I went to a table in the bar area - my colleague joined me asking why we were not in the restaurant and I said I had found the person a little rude who had told me there was only bar service. She said the man she had spoken to was lovely. We chose our food and stood at the bar for a time, eventually talking to the second member of the kitchen staff we saw pass, he said someone would be with you soon gesturing to the waitresses. We waved at the waitresses. They were talking at a till in the restaurant and while acknowledging our presence did not seem interested in coming to serve us. We waited longer. Several minutes passed.

Eventually the person I spoke to turned up and I waived at him. When he got to us my colleague said that he had told her we could have a table in the restaurant. He said "yes of course you can" so I asked him to clarify that he told me I could not have a table in the restaurant. "I did not know you were with this lady" he said. Therefore confused I said “can I asked why you said I couldn’t have a table when you told my friend she could”. His response was that he did not have the staff to service two tables as one of the waitresses was due to leave and he knew my friend was coming back.

We sat in the restaurant.

Thoughts

We all judge people on how they look and I was certainly in a Premier Inn carrying a laptop bag and unshaven. I am sure he prefers to put business travellers in the bar as has happened many times to me in the past. I have with 2 different companies in the last 30 years had Premier Inn business accounts and this sort of experience is why I gave the last account up as I did not want to default to using places just because I had the card, I own the company now. I am sure my image looked like I might have done a dine and dash and putting me in the bar has the advantage for them of making me pay up front.

We did sit in the restaurant with no further interaction with him however both waitresses were still working when we left after 9.30 which makes his reasoning questionable. And surely 8.15 ish on a Friday night the last night of term (start of Easter holidays) should be a time you want people in and having a good time?

Without talking first - I asked my colleague about her experience of witnessing the interaction and she mentioned a couple of reactions I found interesting.

  • Firstly she said it was the first time she had seen me upset - I have known her over 15 years. When seated at the new table I asked her about the interaction - apparently when I went back to the original table in the bar to get my laptop the man said I was rude and he should not be spoken to in that way. So I asked her what she thought I had said and the words I used above were her memory of what I had said, which I happen to agree with. She also said I wasn’t rude, I seemed annoyed which she had not witnessed before.
  • The second thing she did was to go down the Hanlon's Razor route of saying that the man must be having a bad day and English was not his first language.
  • The third thing she said was telling. She said if I was black it would have been a problem.

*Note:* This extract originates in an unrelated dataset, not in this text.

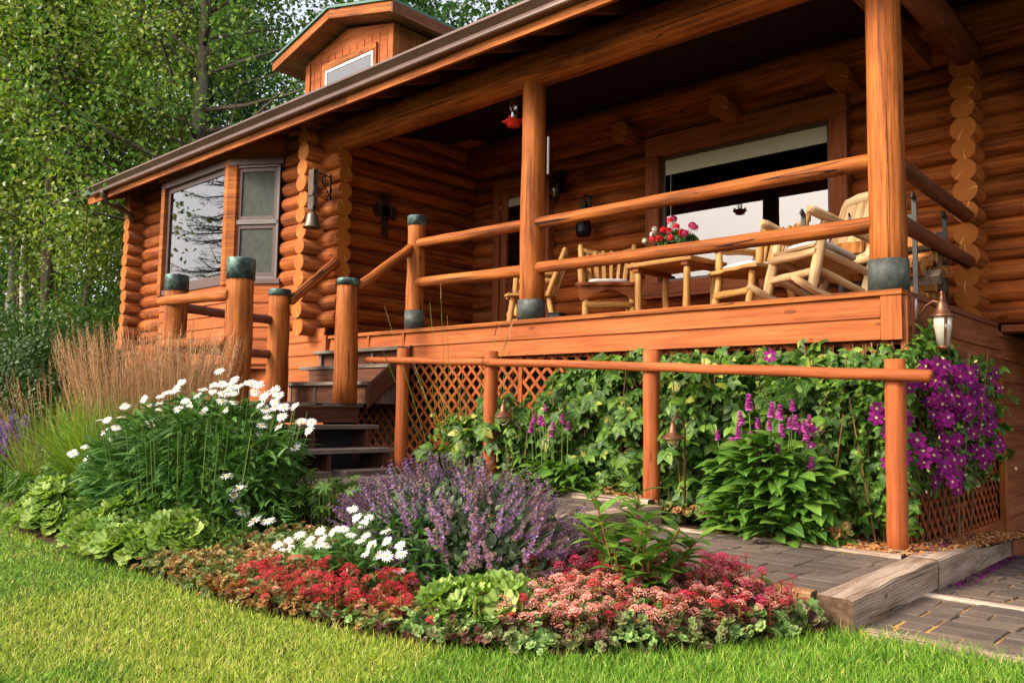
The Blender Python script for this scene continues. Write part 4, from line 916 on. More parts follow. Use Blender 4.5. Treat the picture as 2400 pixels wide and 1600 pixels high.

I could have let the emotional experience ruin the night and my sleep - putting in a complaint for vindication and punishment. However I decided not to even get his name. People do have bad days and the Beefeater at Burgess Hill next to the Premier Inn could work out who was on shift on Fri 31st March 2023 if they cared. But this is more about 2 different things.

Stuff Happens

We all meet idiots or lovely people we do not gel with. People who rub you the wrong way and frankly I am one of those people - a friend says because of my work challenging the comfort zones of those I teach that I am marmite - people love me or hate me.
It is not the fact you had an event which causes the stress - it is what resources you have to work with the sensations that is a big factor in whether it is a problem of not.

Prejudice

I am quite interested that both if us agreed the mans annoyance was that he had been caught out in a lie and had reacted defensively. From my part I noticed annoyance however it was quickly dissipated as I thought of all the other people who may experience much more horrific and offensive experiences of discrimination. There are many people experiencing these things on a daily basis and I took it as a learning experience.

I meet people all the time who are idiots - however that is just an opinion and it is not connected to race, sex or the ability to speak English. I know plenty of British white males who annoy me.

Someone can take my opinion and let it upset them or they can choose not to. As that colleague regularly says - "don't accept criticism from someone you would not accept advice from!"